Forum Moderators: martinibuster
We are having lots of problems with click-attacks. It all started in the begining of this year. We had attack one day and that was it.
Now in last 10 days 3 of our sites are under attack. Attacker is obviously someone close to us, that knows what are we doing and how are we doing it.
We even suspect who is he but we will not mention his name because we are not 100% sure.
Problem is we cannot do anything to stop him... When we removed ads from our pages, he started to attack us using Google Cache versions of our sites.
We have informed Google about this case, supplied them with server logs, his IP address, network name, etc., even reported him to his ISP, but what else is in our power?

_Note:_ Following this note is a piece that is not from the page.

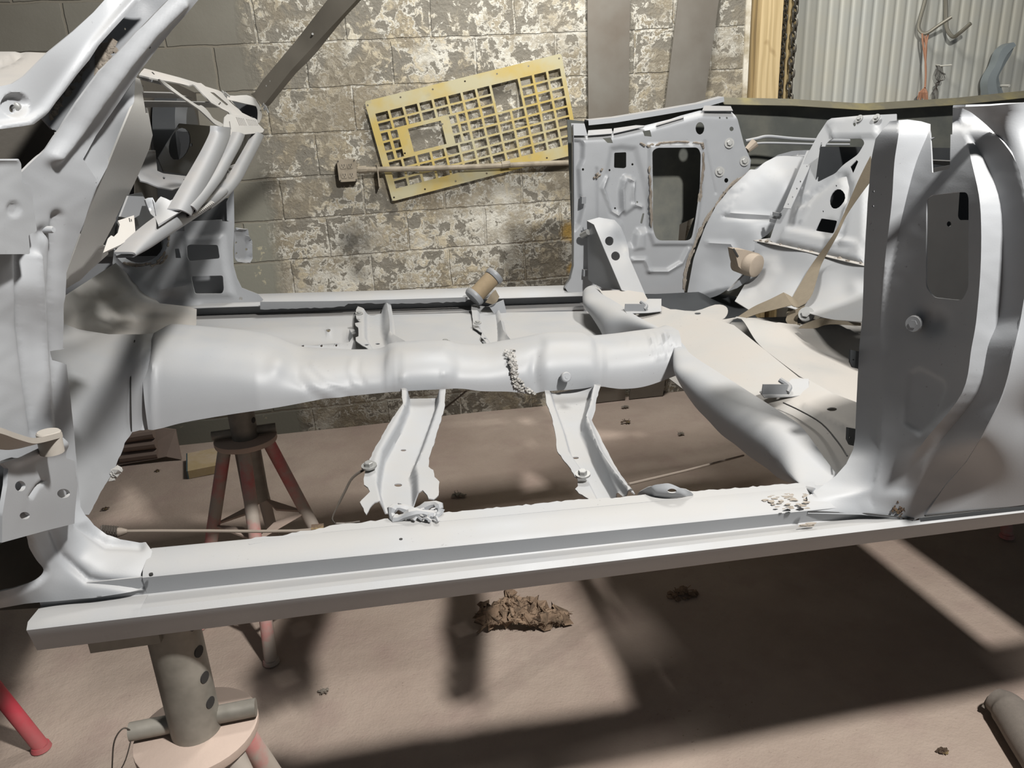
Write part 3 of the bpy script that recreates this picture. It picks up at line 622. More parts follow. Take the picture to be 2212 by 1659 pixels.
p = cu((1216, 815), 'y', 1.672); mb = MB(); n_ = nrm(np.array([.1, -1, .35])); mb.tube([p-n_*.006, p+n_*.014, p+n_*.0145], [.006, .006, .009], 12); mb.tube([p+n_*.013, p+n_*.024, p+n_*.026], [.0125, .0125, .010], 14); mb.tube([p+n_*.0255, p+n_*.0268], .005, 6); mb.link('stud', PR, TUN)
# hump over the gearbox and toe board ------------------------------------------
HC = [(345, 745, 'y', 1.76), (345, 830, 'y', 1.68), (345, 918, 'y', 1.665), (318, 740, 'y', 1.70), (290, 745, 'y', 1.70), (285, 830, 'y', 1.63), (284, 930, 'y', 1.62), (330, 728, 'y', 1.78), (250, 1010, 'y', 1.42), (215, 1065, 'y', 1.22), (190, 1112, 'y', 1.10), (175, 1080, 'y', 1.10), (160, 900, 'y', 1.36), (150, 800, 'y', 1.52), (148, 712, 'y', 1.74), (230, 722, 'y', 1.76)]
h_out = [(110, 690), (172, 712), (235, 722), (300, 722), (346, 719), (350, 740), (345, 830), (345, 918)]+jag([(345, 922), (284, 934), (274, 950), (250, 1008), (218, 1062), (192, 1112)], 1.5, 8, 2)+[(150, 1112), (120, 900), (105, 780)]
sheet('transmission_hump', CARR, PR, h_out, HC, (), [('r', [(318, 740), (308, 830), (309, 926)], 6, -.004), ('n', .0012, 25), ('p', [(286, 740), (345, 735), (335, 930), (283, 940)], 3, .002)], 8)
mb = MB(); r = random.Random(3)
for i in range(26): q = (236+r.uniform(0, 22), 1034-r.uniform(0, 24)); q = (q[0], 1034-(q[0]-236)*1.0+r.uniform(-5, 5)); mb.ball(cu(q, 'y', 1.36), r.uniform(.004, .008), (1, 1, .8), i, .5)
mb.link('sealer_lump', M['dusty'], CARR)
mb = MB(); mb.tube(cr([cu(q, 'y', y) for q, y in (((291, 735), 1.715), ((284, 780), 1.655), ((282, 840), 1.622), ((284, 932), 1.612))], 6), .0013, 6); mb.link('seam_line', M['black'], CARR)
sheet('toe_board', CARR, M['dusty'], [(138, 640), (200, 600), (250, 568), (300, 615), (345, 655), (425, 664), (424, 700), (415, 728), (346, 730), (230, 732), (172, 722), (136, 705)], [(420, 668, 'y', 2.62), (345, 655, 'y', 2.60), (250, 568, 'y', 2.58), (140, 640, 'y', 1.95), (150, 705, 'y', 1.78), (235, 726, 'y', 1.86), (346, 726, 'y', 1.90), (415, 728, 'y', 2.10), (300, 690, 'y', 2.25)], (), [('r', [(160, 690), (255, 640), (300, 615)], 8, .004), ('r', [(180, 640), (240, 690)], 6, .006), ('r', [(220, 615), (290, 690)], 6, .006)], 9)
# far floor remnant, far sill ---------------------------------------------------
sheet('far_floor_pan', CARR, M['primer'], [(418, 690), (560, 686), (760, 682), (1000, 676), (1275, 672), (1300, 700), (1320, 790), (900, 790), (500, 790), (405, 735)], [(430, 690, 'z', -.60), (1270, 675, 'z', -.60), (700, 730, 'z', -.602), (500, 790, 'z', -.605), (1300, 790, 'z', -.60), (900, 720, 'z', -.600)],
      [ell(709, 712, 5, 1.5, 8), ell(622, 748, 3, 1.3, 8), ell(654, 746, 3, 1.3, 8), ell(694, 745, 3, 1.3, 8), ell(726, 744, 3, 1.3, 8)], [('p', [(490, 722), (745, 714), (762, 722), (750, 736), (500, 742), (470, 735)], 4, -.03), ('p', [(560, 752), (760, 746), (770, 770), (560, 775)], 4, -.025), ('n', .0006, 5)], 8)
p = cu((962, 738), 'z', -.595); bolt(CARR, M['bolt'], p, (0, 0, 1), .008)
FP = [(2.80, -.640), (2.81, -.60), (2.80, -.560), (2.765, -.545), (2.70, -.543), (2.665, -.548), (2.655, -.556), (2.640, -.562)]
grid('far_rocker_panel', CARR, PR, [[(x, y, z) for y, z in FP] for x in np.linspace(-.8, .85, 14)], th=.002, ang=50)
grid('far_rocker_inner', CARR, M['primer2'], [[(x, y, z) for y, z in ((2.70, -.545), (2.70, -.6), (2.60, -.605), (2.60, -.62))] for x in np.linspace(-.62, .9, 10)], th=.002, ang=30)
o = jag([(562, 668), (640, 667), (744, 662), (752, 656), (900, 655), (1005, 652), (1010, 648)], 1.2, 8, 5)
sheet('far_torn_lip', CARR, PR, [(562, 652), (744, 650), (1010, 642)]+o[::-1], [(562, 652, 'z', -.5455), (1010, 642, 'z', -.5455), (562, 668, 'y', 2.632), (1005, 652, 'y', 2.632)], (), (), 8, .0012)
# far cross members ---------------------------------------------------------------
l1 = jag(Z(11, [(785, 300), (770, 330), (775, 400), (800, 425), (762, 435), (768, 455), (788, 470), (790, 540), (768, 548), (770, 575), (800, 598), (845, 625), (880, 650), (915, 680), (930, 705)]), .8, 5, 3)
sheet('far_cross_member', CARR, PR, l1+Z(11, [(1000, 720), (1225, 640), (1150, 590), (1085, 545), (1075, 440), (1050, 290), (985, 290), (970, 318), (900, 335), (850, 322)]), ZC(11, [(785, 300, 'y', 2.63), (1050, 290, 'y', 2.63), (800, 420, 'y', 2.36), (1070, 440, 'y', 2.36), (770, 560, 'y', 2.14), (1050, 540, 'y', 2.16), (930, 700, 'y', 1.95), (1210, 640, 'y', 2.0)]),
      [ell(*Z(11, (942, 552)), 5, 1.6, 8), ell(*Z(11, (950, 601)), 5, 1.6, 8), ell(*Z(11, (855, 607)), 5, 1.6, 8)], [('p', Z(11, [(845, 310), (850, 540), (960, 700), (1090, 640), (1010, 560), (990, 460), (985, 290)]), 5, -.018), ('r', Z(11, [(1015, 290), (1035, 440), (1040, 540), (1180, 620)]), 5, .012), ('n', .0008, 5)], 4.5, ang=50)
bolt(CARR, M['bolt'], cu(Z(11, (797, 388)), 'y', 2.37)+np.array([0, -.01, .014]), (0, -.2, 1), .007)
l2 = jag(Z(11, [(1688, 290), (1700, 400), (1705, 470), (1740, 490), (1775, 510), (1765, 545), (1800, 580), (1825, 620), (1850, 655), (1900, 690)]), .8, 5, 6)
sheet('far_cross_member', CARR, PR, l2+Z(11, [(2000, 690), (2065, 640), (2000, 590), (1975, 560), (1950, 440), (1900, 300), (1750, 285)]), ZC(11, [(1690, 290, 'y', 2.63), (1900, 300, 'y', 2.63), (1705, 470, 'y', 2.34), (1940, 440, 'y', 2.36), (1800, 580, 'y', 2.14), (1990, 590, 'y', 2.1), (1900, 690, 'y', 1.95), (2060, 640, 'y', 1.99)]),
      [ell(*Z(11, (1803, 555)), 5, 1.6, 8)], [('p', Z(11, [(1750, 290), (1760, 460), (1850, 590), (1930, 690), (1990, 660), (1910, 560), (1900, 440), (1880, 300)]), 5, -.016), ('r', Z(11, [(1925, 440), (1945, 520), (2040, 630)]), 5, .012), ('n', .0008, 5)], 4.5, ang=50)
bolt(CARR, M['bolt'], cu(Z(11, (1735, 455)), 'y', 2.35)+np.array([0, -.01, .012]), (0, -.2, 1), .007)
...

We are decent AdSense publisher for one and a half year, and this situation is very hard to us.
please help us and give some advices.
Thanks!
[edited by: jatar_k at 9:05 pm (utc) on May 31, 2006]
He told me I need to make public apology to him and then he will stop clicking.
If you're both in the U.S. I'd head over to your local police and file charges for extortion/blackmail/fraud and see how funny he thinks it is paying legal fees to get out of that mess.
But that's just me, and I'm one angry person when someone pulls that crap.
Just ask the people that served me C&D's with checks attached after screwing me over on a few business deals after I went after them like salt on a snail ;)
FYI, for those that asked, NOARCHIVE is the ONLY WAY TO LIVE!
Search engines should NEVER EVER EVER be allowed to cache your pages and I could fill up a small paperback book with reasons starting with scrapers and ending with spybots, you just have to trust me on this one as it's been part of my last 6 months of research.
CACHE BAD - NOARCHIVE GOOD - Learn it, Live it, Love it.
Does the NOARCHIVE effect any negative result in search rankings?
Not that I've ever seen and I've been using NOARCHIVE for quite some time.
It doesn't tell the search engine not to index your site, it tells the search engine not to make your pages publicly available as "cache" in their sites. When people can't view your "cache" in the search engine it stops people from gaining access to your content without your knowledge.
The other upside is outdated information is never stored anywhere so when you fix critical errors in information, say product pricing or something, there is no record of the mistake hanging around waiting to be updated by the next crawl.
FWIW, the real problem is how long it will take all the search engines to reindex all of your pages before all cache is fully eliminated. The solution should be a global directive in robots.txt so you can disable cached pages site wide with one command and not page-by-page. I've still got a few random pages showing up with "cache" in the SE's as they have only covered about 96% of my website in a year.
However, if your ad code is on a domain out of your control, you need to notify it to AdSense support, of course.